My above comments weren't in any way intended maliciously toward Robert, and I sincerely apologize if they might be taken that way, but I felt that I was only stating a fact --- that being that those of us who have been around here for awhile and/or who have tried many email services have seen many small services , started apparently as hobbies (or, if you prefer, "personal projects"), some announced as "Beta" and some not, come along and eventually stop functioning or just "disappear."

And I certainly said nothing meant to suggest or imply anything legally "questionable" was involved, so I don't see that any questions about "legal notice" are involved. I merely stated what appear to me to be the facts, and again, with nothing malicious or "personal" intended toward Robert, to whom I sincerely wish the best in any future endeavors, similar or otherwise. I was more then glad to be a part of his project while it lasted and feel no ill will whatsoever toward him and am sorry that, for whatever reason(s), he found it necessary to abandon it.

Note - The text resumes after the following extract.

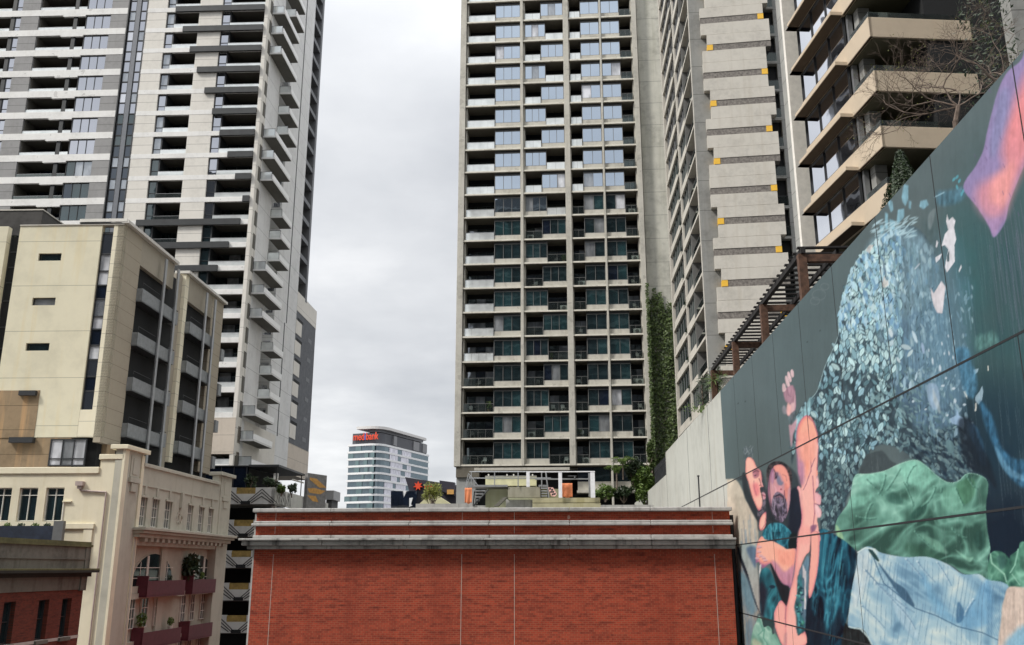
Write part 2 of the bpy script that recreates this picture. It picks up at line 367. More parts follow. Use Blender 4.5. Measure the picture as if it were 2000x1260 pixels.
# ================================================================== LEFT TOWER (white bands, black bars)
C1=concrete('cream_precast',(.72,.69,.63),.07,.85,.18,stain=(.5,.48,.45))
C1G=concrete('grey_precast',(.31,.305,.30),.10,.85,.2)
C1B=concrete('white_band',(.80,.79,.76),.09,.85,.30,spots=.2,stain=(.5,.48,.45))
C1S=concrete('side_precast',(.68,.68,.665),.10,.85,.40,stain=(.5,.48,.46))
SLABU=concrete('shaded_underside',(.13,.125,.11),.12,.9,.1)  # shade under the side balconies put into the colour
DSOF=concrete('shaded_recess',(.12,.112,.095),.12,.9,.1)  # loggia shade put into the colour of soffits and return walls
BLK=plain('charcoal_panel',(.034,.037,.039),.55,var=.2,scale=1)
f1=Face(438.5,105,perp(1080)); s1=Face(438.5,105,1080); Q=2.981; ZB=92.07
T1=thing('apartment_tower',f1.P(18,0),'tall cream and grey apartment tower with black bars and stepped balconies, filling the upper left','building')
K0,K1=-3,20; KS=-8
ztop=114.0
# body: walls at the front plane between openings, dark room behind
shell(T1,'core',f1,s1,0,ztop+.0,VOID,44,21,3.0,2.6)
Jc=concrete('cream_precast_panelled',(.72,.69,.63),.07,.85,.15,joint=(ZB-1.78,Q,.05),stain=(.5,.48,.45))
Jg=concrete('grey_precast_panelled',(.31,.305,.30),.10,.85,.2,joint=(ZB-1.80,Q,.05))
for a,b,m,nm in ((0,.45,Jc,'pier'),(6.1,9.1,Jc,'wall_panel'),(13.45,16.05,Jc,'wall_panel'),(18.7,20.9,Jg,'wall_panel'),(30.6,33.0,Jg,'wall_panel'),(38.2,44,Jg,'wall_panel')):
    Bx(T1,nm,f1,a,b,20,ztop,-.35 if nm!='pier' else -.45,0,m)
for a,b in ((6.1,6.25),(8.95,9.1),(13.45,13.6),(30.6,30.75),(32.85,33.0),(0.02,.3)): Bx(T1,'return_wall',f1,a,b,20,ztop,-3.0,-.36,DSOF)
BAR={-2:(13.4,.45),-1:(12.2,.45),0:(11.0,.45),1:(9.8,.45),2:(8.6,.45),3:(7.35,.45),4:(6.1,.45),5:(4.9,.45),6:(3.65,.45),7:(2.45,.45),8:(1.3,.45),9:(14.3,1.37),10:(11.9,2.56),11:(9.6,3.7)}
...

However, Robert himself only seemed to have a sort of sporadic interest, as far as was apparent here anyway, whch may have been through no fault of his own, if he may simply not had enough time or other resources to devote to it. But near as I can recall he nearly always got active constructive (or at least "constructively intended") feedback whenever he posted any kind of updates or other information, questions, etc. here. So I'm not sure on what you base you statement about there being "so little interest." In fact, it appeared to me that there was quite a bit of interest expressed here, perhaps expecially considering his early mention of only wanting/needing a relatively small number of beta testers. But as Olfrygt said, we can't beta test a non-operational service.